Michael Garcia (CEO)
Thank you, Mike, and good morning, everyone. Thank you for joining us to discuss our Q2 2025 results. At Algoma Steel, safety continues to be our top priority. I'm proud to share that our lost-time injury performance showed marked improvement throughout 2024, and we sustained this positive trend in the Q2 of 2025. This is especially important as we ramped Unit one of our Electric Arc Furnace complex towards first arc during the quarter and maintain intensive operations leading to full project completions next year. Before diving into the details, I want to highlight three important themes. First, our quarterly results reflect the continued challenging conditions across global steel markets, particularly due to tariff uncertainty, which led to lower realized prices and higher production costs.

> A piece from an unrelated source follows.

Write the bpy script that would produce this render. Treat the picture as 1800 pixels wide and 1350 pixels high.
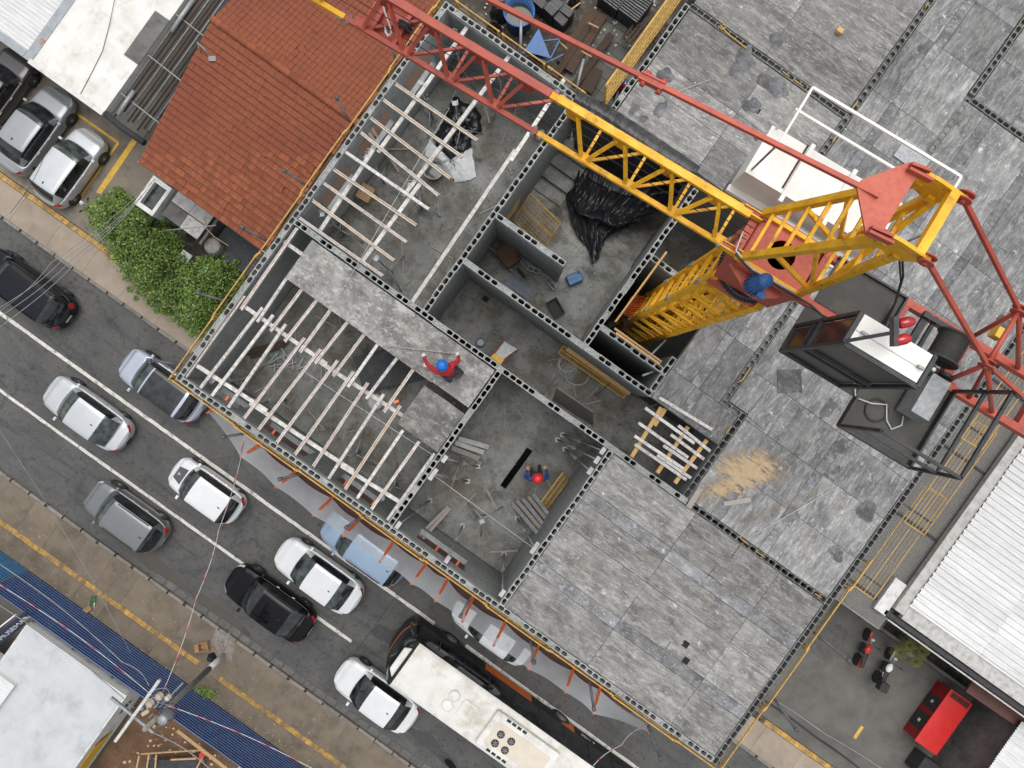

Second, we have achieved a major milestone with first steel production from our Unit one of our Electric Arc Furnace project, with the second unit progressing as planned. Third, our liquidity position ended the quarter at over CAD 400 million, and we are working with the Canadian government to further bolster our liquidity. The steel industry is experiencing unprecedented disruption as the tariff situation has significantly deteriorated since our last quarter, with the U.S. market now effectively closed to Canadian steel producers due to prohibitive 50% tariffs. These trade disruptions are reverberating globally, creating supply chain dislocations and forcing steel producers worldwide to seek alternative markets, while macroeconomic uncertainty continues to compound the headwinds facing our industry.

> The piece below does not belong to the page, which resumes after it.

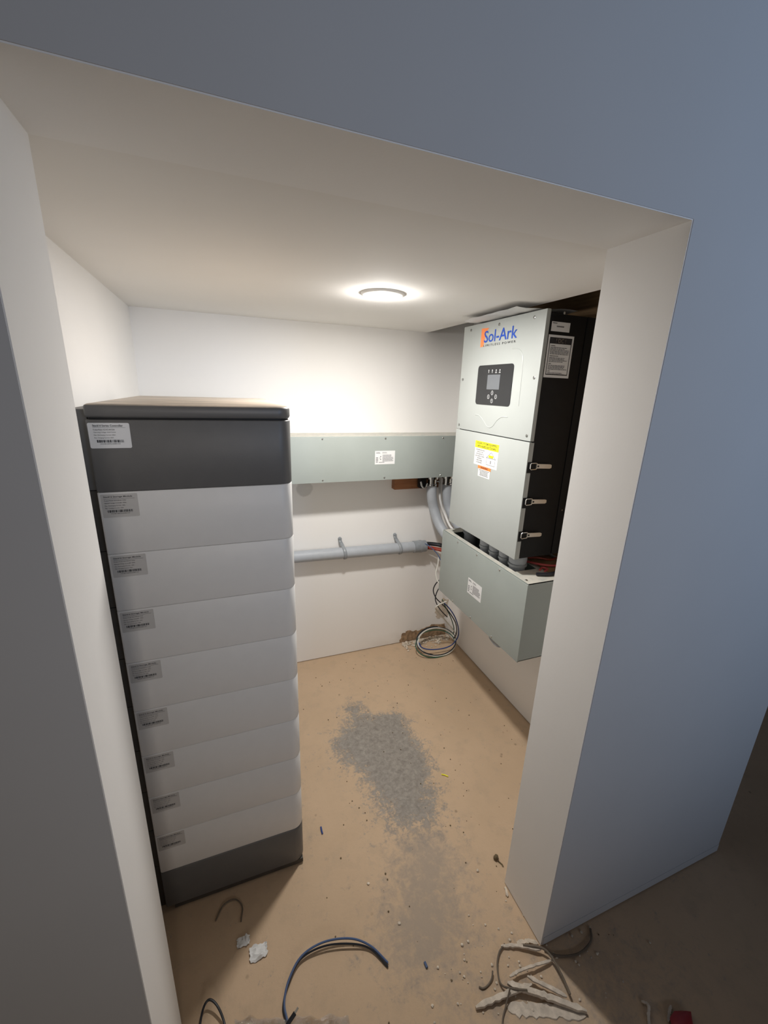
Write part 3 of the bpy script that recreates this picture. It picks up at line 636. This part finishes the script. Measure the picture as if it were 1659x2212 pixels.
cable('hanging_wire', [(1.035, 1.752, .35), (1.060, 1.752, .30), (1.10, 1.76, .23), (1.135, 1.77, .15), (1.148, 1.79, .09)], .0026, 'wire_g', 'green wire hanging down beside the white one into the coil', 'loose wires in the back corner')
cable('hanging_wire', [(1.041, 1.748, .335), (1.087, 1.745, .283), (1.125, 1.745, .222), (1.157, 1.755, .143), (1.163, 1.765, .082), (1.129, 1.765, .041), (1.071, 1.765, .029), (.997, 1.77, .035), (.949, 1.78, .051), (.937, 1.80, .073)], .0032, 'wire_b', 'bright blue wire hanging down and round the coil', 'loose wires in the back corner')
def coil(cx, cy, cz_, rx, rz, tilt, turns, r, mk, label, ph=0, amp=.006, seed=1):
    rn = random.Random(seed); pts = []; N = int(turns*18)
    for i in range(N+1):
        a = ph+2*math.pi*i/18; k_ = 1+amp/rx*math.sin(i*.37+seed)
        x = cx+rx*k_*math.cos(a); v = rz*k_*math.sin(a)
        pts.append((x, cy+v*math.cos(tilt)+.004*math.sin(i*.21+seed), max(cz_+v*math.sin(tilt), r+.001)+.002*math.sin(i*.5)*0))
    return cable('wire_coil', pts, r, mk, label, 'coiled wires on the floor', 3)
coil(1.048, 1.802, .050, .116, .082, math.radians(36), 1.9, .0042, 'wire_w', 'white wire coiled on the floor in the back corner', .6, .008, 1)
coil(1.045, 1.806, .056, .121, .080, math.radians(36), 1.5, .0030, 'wire_k', 'black wire coiled with the white one in the back corner', 1.2, .007, 2)
coil(1.040, 1.800, .048, .124, .078, math.radians(36), 1.0, .0028, 'wire_g', 'green wire coiled with the white one in the back corner', 2.4, .006, 5)

# broken drywall in the back right corner
def ragged(name, face, pts, n0, n1, mk, label, cat, rough=.006, seed=1, parent=None):
    rn = random.Random(seed); P = []
    for (a, b), (c, d) in zip(pts, pts[1:]+pts[:1]):
        for k in range(6):
            t = k/6; P.append((a+(c-a)*t+rn.uniform(-rough, rough)*(k > 0), max(b+(d-b)*t+rn.uniform(-rough, rough)*(k > 0), .001)))
    mb = MB(); face.poly(mb, P, n0, n1); return single(name, mb, M[mk], label, cat)
WBF = Face((0, YB, 0), (1, 0, 0), (0, 0, 1))
ragged('broken_drywall', WBF, [(.878, .002), (.888, .052), (.93, .072), (1.00, .058), (1.08, .085), (1.17, .075), (1.185, .002)], 0, .0025, 'hole_brown', 'ragged brown torn patch at foot of back wall by corner', 'wall damage', seed=4)
ragged('broken_drywall', WBF, [(1.115, .120), (1.10, .17), (1.125, .215), (1.15, .25), (1.185, .23), (1.188, .12)], 0, .002, 'fibre', 'torn paper scar on back wall behind hanging wires', 'wall damage', seed=9)
def rock(c, s, seed, sq=(1, 1, .6)):
    bm = bmesh.new(); bmesh.ops.create_icosphere(bm, subdivisions=2, radius=1)
    for v in bm.verts:
        k_ = 1+.45*noise.noise(v.co*1.7+Vector((seed*3.1, 0, 0))); v.co = Vector((v.co.x*sq[0], v.co.y*sq[1], v.co.z*sq[2]))*s*k_
    zmin = min(v.co.z for v in bm.verts)
    for v in bm.verts: v.co += Vector((c[0], c[1], (c[2] if len(c) > 2 else 0)-zmin))
    return bm
mb = MB(); rn = random.Random(5)
for i in range(260):
    a = rn.random(); x = .885+a*.30; y = YB-.008-abs(rn.gauss(0, .035)); mb.bm(rock((x, min(y, 1.92)), rn.uniform(.002, .008), i))
single('plaster_rubble', mb, M['plaster'], 'loose pale plaster crumbs heaped along the broken wall foot', 'rubble', kind='stuff')

# ================================================================== floor litter
mb = MB(); rn = random.Random(11)
for i in range(170):
    x = rn.uniform(.17, 1.1); y = rn.uniform(.45, 1.85); mb.bm(rock((x, y), rn.uniform(.0008, .0026), i))
single('floor_crumbs', mb, M['grub'], 'tiny dark crumbs scattered over the dusty closet floor', 'crumbs', kind='stuff')
mb = MB(); rn = random.Random(12)
for i in range(110):
    x = rn.gauss(.62, .13); y = rn.gauss(.49, .07); mb.bm(rock((x, y), rn.uniform(.001, .0035), i+40))
for x, y in ((.31, .82), (.64, .74), (.50, .60), (.36, .70)): mb.bm(rock((x, y), .004, x*9))
single('plaster_crumbs', mb, M['plaster'], 'fine pale plaster crumbs around the torn strips at doorway', 'crumbs', kind='stuff')

blue = [(.300, .632, .004), (.268, .676, .010), (.222, .706, .016), (.154, .722, .018), (.094, .716, .014), (.057, .685, .010), (.040, .650, .006), (.042, .620, .004), (.050, .585, .004)]
cable('floor_wire', blue, .0026, 'wire_lb', 'blue-grey wire curving in an arc on floor near camera', 'paired arc of wire on the floor')
cable('floor_wire', [(x-.003+.002*math.sin(i), y-.007+.003*math.sin(i*2.1), max(z-.003, .003)) for i, (x, y, z) in enumerate(blue)], .0024, 'wire_k', 'dark wire running alongside the blue-grey arc on floor', 'paired arc of wire on the floor')
cable('floor_wire', [(-.150, .62, .003), (-.146, .675, .010), (-.138, .700, .018), (-.125, .706, .022), (-.108, .690, .018), (-.094, .66, .008), (-.088, .62, .003)], .0026, 'wire_k', 'black wire loop standing at lower left edge of the floor')
cable('floor_wire', [(-.115, .875, .003), (-.095, .905, .004), (-.065, .91, .004), (-.045, .885, .004), (-.05, .85, .003)], .0018, 'cord_brown', 'thin dark curl of wire in shadow before battery plinth')
# black clip over the blue wire, at the frame edge
k = thing('cable_tip', (.045, .60, 0), 'black wire end lying over the plastic wrap at bottom edge', 'wire end')
MB().tube(smooth([(.015, .575, .006), (.035, .598, .020), (.060, .612, .030)]), .0045, 10).build('sheath', M['wire_k'], k)
MB().tube([(.058, .611, .0292), (.068, .617, .034)], .0025, 8).build('conductor', M['lever'], k)

# crumpled clear plastic wrap
mt, t, p = nt('clear_plastic_wrap'); p.inputs['Base Color'].default_value = (.80, .80, .78, 1); p.inputs['Roughness'].default_value = .16; p.inputs['Transmission Weight'].default_value = .25; p.inputs['IOR'].default_value = 1.5; p.inputs['Coat Weight'].default_value = 1.0; p.inputs['Coat Roughness'].default_value = .05; p.inputs['Alpha'].default_value = .75
nz = noise_out(t, t.nodes.new('ShaderNodeTexCoord').outputs['Object'], 60, 6, .7, 1.5); b_ = t.nodes.new('ShaderNodeBump'); b_.inputs['Strength'].default_value = .6; b_.inputs['Distance'].default_value = .01; t.links.new(nz, b_.inputs['Height']); t.links.new(b_.outputs['Normal'], p.inputs['Normal']); M['wrap'] = mt
gl = t.nodes.new('ShaderNodeBsdfGlossy'); gl.inputs['Roughness'].default_value = .12; gl.inputs['Color'].default_value = (.95, .95, .95, 1); t.links.new(b_.outputs['Normal'], gl.inputs['Normal'])
tr_ = t.nodes.new('ShaderNodeBsdfTransparent'); tr_.inputs['Color'].default_value = (.86, .85, .83, 1); mx = t.nodes.new('ShaderNodeMixShader'); mx.inputs[0].default_value = .38
t.links.new(tr_.outputs[0], mx.inputs[1]); t.links.new(gl.outputs[0], mx.inputs[2]); t.links.new(mx.outputs[0], t.nodes['Material Output'].inputs['Surface'])
bm = bmesh.new(); nx, ny = 70, 34; G = []
for i in range(nx+1):
    row = []
    for j in range(ny+1):
        u, v = i/nx, j/ny; x = -.072+u*.25; ytop = .662-.084*u+.010*noise.noise(Vector((x*40, 3, 1))); y = ytop-.15*(1-v)
        e_ = min(u, 1-u, v, 1-v)*6; h = .003+min(e_, 1)*(.006+.032*abs(noise.noise(Vector((x*70+y*20, y*24, 1.3))))+.014*abs(noise.noise(Vector((x*190, y*80, 5)))))
        row.append(bm.verts.new((x, y, h)))
    G.append(row)
for i in range(nx):
    for j in range(ny): bm.faces.new((G[i][j], G[i+1][j], G[i+1][j+1], G[i][j+1]))
bmesh.ops.solidify(bm, geom=bm.faces[:], thickness=.0006)
mb = MB(); mb.bm(bm, False); single('plastic_wrap', mb, M['wrap'], 'crumpled clear plastic wrap glinting at the bottom edge', 'plastic wrap')

def strip(pts, w_, h, mk, label, z=.0, seed=0, rg=.5, nm='drywall_strip', group='torn strips in the pile at the doorway', cat='torn strip'):
    P = smooth([(x, y, z+h/2+.0005+zz) for x, y, zz in pts], 8); bm = bmesh.new(); rows = []
    for i, c in enumerate(P):
        T = (P[min(i+1, len(P)-1)]-P[max(i-1, 0)]); T.z = 0; T.normalize(); Nn = Vector((-T.y, T.x, 0)); e = min(i, len(P)-1-i)/3; e = min(1, .35+e)
        k1 = w_/2*e*(1+rg*noise.noise(Vector((i*.9, seed, 0)))+rg*noise.noise(Vector((i*2.3, seed, 2)))); k2 = w_/2*e*(1+rg*noise.noise(Vector((i*.9, seed, 9)))+rg*noise.noise(Vector((i*2.1, seed, 5))))
        hh = h/2*(1+.3*noise.noise(Vector((i*.5, seed, 4))))
        rows.append([bm.verts.new(c+Nn*k1+Vector((0, 0, -hh))), bm.verts.new(c+Nn*k1*.9+Vector((0, 0, hh))), bm.verts.new(c-Nn*k2*.9+Vector((0, 0, hh))), bm.verts.new(c-Nn*k2+Vector((0, 0, -hh)))])
    for a, b in zip(rows[:-1], rows[1:]):
        for k_ in range(4): bm.faces.new((a[k_], a[(k_+1) % 4], b[(k_+1) % 4], b[k_]))
    bm.faces.new(rows[0]); bm.faces.new(rows[-1][::-1]); bmesh.ops.recalc_face_normals(bm, faces=bm.faces[:])
    mb = MB(); mb.bm(bm, False); return single(nm, mb, M[mk], label, cat, group)
strip([(.542, .459, 0), (.601, .434, 0), (.66, .41, 0), (.712, .387, 0)], .026, .002, 'fibre', 'broad flat pale scrap lowest in the pile at doorway', seed=7)
strip([(.468, .484, .002), (.547, .478, .006), (.619, .468, .010)], .011, .007, 'fibre', 'thick pale strip pointing left at the bottom of the pile', seed=1)
strip([(.564, .492, .009), (.605, .463, .009), (.649, .434, .007), (.715, .387, .003)], .012, .008, 'fibre', 'longest thick pale strip slanting down to the right', seed=2)
strip([(.596, .561, .002), (.641, .543, .006), (.689, .515, .010)], .008, .005, 'fibre', 'pale strip at top of the pile touching the wall corner', seed=3)
strip([(.641, .553, .001), (.675, .545, .001), (.695, .532, .001)], .010, .003, 'plaster', 'small pale flake against the foot of right jamb', seed=4)
strip([(.618, .484, .014), (.659, .446, .014), (.687, .422, .010)], .009, .004, 'fibre', 'narrow strip lying across the longest pale strip', seed=5)
strip([(.576, .499, .012), (.607, .500, .012), (.653, .495, .012), (.706, .490, .004)], .006, .004, 'fibre', 'thin twisted strip running level across middle of the pile', seed=6)
cable('dusty_cord', [(.608, .561, .006), (.582, .550, .006), (.561, .528, .006), (.550, .497, .008), (.571, .477, .016), (.60, .462, .020)], .0022, 'cord_brown', 'dusty cord curving round left side of the pile', 'dusty cords in the pile')
cable('dusty_cord', [(.650, .540, .012), (.689, .517, .018), (.702, .494, .018), (.702, .455, .016), (.697, .422, .014)], .0030, 'cord_brown', 'dusty cord arching over right side of the pile', 'dusty cords in the pile')
cable('dusty_cord', [(.701, .515, .004), (.727, .493, .004), (.780, .478, .005), (.832, .486, .005), (.855, .508, .004)], .0028, 'cord_brown', 'dark cord ring on floor under outer wall right of pile', 'dusty cords in the pile')
cable('dusty_cord', [(.497, .514, .003), (.505, .508, .003), (.520, .509, .003), (.535, .515, .006), (.544, .525, .010)], .0020, 'cord_brown', 'short curly cord end left of the pile', 'dusty cords in the pile')
cable('dusty_cord', [(.560, .478, .022), (.537, .461, .006), (.520, .448, .003), (.505, .430, .003)], .0018, 'cord_brown', 'thin cord hanging off the pile toward the bottom edge', 'dusty cords in the pile')
strip([(.859, .356, .001), (.866, .343, .005), (.850, .330, .002), (.838, .318, .001)], .006, .004, 'fibre', 'small pale twig of debris right of the pile at bottom edge', seed=8)
strip([(.921, .325, .002), (.905, .318, .003), (.888, .308, .001)], .006, .003, 'fibre', 'pale splinter beside the red plastic scrap', seed=9)
strip([(.693, .674, .001), (.689, .662, .001), (.684, .650, .001)], .007, .003, 'plaster', 'pale splinter against the right jamb inner foot', seed=10)
bmR = rock((.915, .292), .030, 3, (1.1, .7, .35)); mb = MB(); mb.bm(bmR, True); single('plastic_scrap', mb, M['red'], 'dark red plastic scrap at lower right bottom edge', 'plastic scrap')
def scrap(nm, x, y, s, mk, label, seed, cat, group=None):
    bm = bmesh.new(); n = 8; G = []
    for i in range(n+1):
        G.append([bm.verts.new((x+(i/n-.5)*s*1.4*(1+.4*noise.noise(Vector((j*.6, seed, 2)))), y+(j/n-.5)*s*(1+.4*noise.noise(Vector((i*.6, seed, 7)))), .0015+.5*s*abs(noise.noise(Vector((i*.4, j*.4, seed)))))) for j in range(n+1)])
    for i in range(n):
        for j in range(n): bm.faces.new((G[i][j], G[i+1][j], G[i+1][j+1], G[i][j+1]))
    bmesh.ops.solidify(bm, geom=bm.faces[:], thickness=.0008); mb = MB(); mb.bm(bm, True); return single(nm, mb, M[mk], label, cat, group)
scrap('paper_scrap', -.010, .767, .030, 'paper', 'crumpled white paper scrap at edge of the battery shadow', 2.2, 'paper scrap', 'paper scraps before the battery')
scrap('paper_scrap', -.046, .803, .022, 'paper', 'smaller crumpled paper scrap inside the battery shadow', 5.1, 'paper scrap', 'paper scraps before the battery')
cable('wire_offcut', [(.213, 1.007, .003), (.2125, 1.019, .003), (.213, 1.031, .003)], .0027, 'wire_b', 'tiny blue wire offcut on floor beside battery plinth')
cable('wire_offcut', [(.391, .590, .003), (.390, .602, .003)], .0032, 'wire_lb', 'tiny dark blue wire offcut on floor right of wire arc')
cable('wire_offcut', [(.694, 1.075, .003), (.705, 1.068, .003), (.714, 1.058, .003)], .0022, 'yellow', 'tiny yellow sliver on the tan floor right of grey patch')
mb = MB(); mb.bm(rock((.714, .750), .009, 2, (1, .9, .8)), True); single('pebble', mb, M['grub'], 'brown pebble on floor near the right jamb', 'pebble')
strip([(.716, .742, 0), (.722, .730, 0), (.722, .722, 0)], .004, .002, 'grub', 'dark thin sliver beside the brown pebble', seed=12, nm='debris_sliver', group=None, cat='sliver')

The combination of trade barriers and broader economic volatility has fundamentally altered market dynamics, with customers across North America adjusting purchasing patterns and supply strategies in response to this unprecedented level of uncertainty and volatility. We recognize that while current conditions are challenging, markets will eventually normalize, and we remain focused on completing our transition to lower-cost, lower-carbon, green steelmaking. As Canada's only major independent steel manufacturer, we are a strategic national asset, and we are positioning ourselves to emerge from this cycle as a more competitive and sustainable operator. We continue managing our existing operations to respond to rapidly changing conditions, strategically adjusting our product mix between plate and coil products based on capacity and contractual obligations, while leveraging our value-added product advantages to maintain our market position during this unprecedented time of industry restructuring.
Our Q2 performance was in line with our internal expectations across both shipment volumes and adjusted EBITDA metrics. These results reflect the continuation of challenging market conditions that began mid-2024 that deteriorated further with the implementation of 25% steel import tariffs from Canada in March, which were then increased to 50% in June. Consequently, we experienced lower steel shipments and realized steel pricing, as well as elevated cost pressures, resulting in year-over-year declines in both revenues and adjusted EBITDA. We continue the planned steady ramp of production at our fully modernized plate mill, where the quarter plate shipments reached approximately 103,000 tons, up from 91,000 tons in Q1 of 2025 and 82,000 tons in Q4 of 2024, as we strategically focus on our position as Canada's only discrete plate producer.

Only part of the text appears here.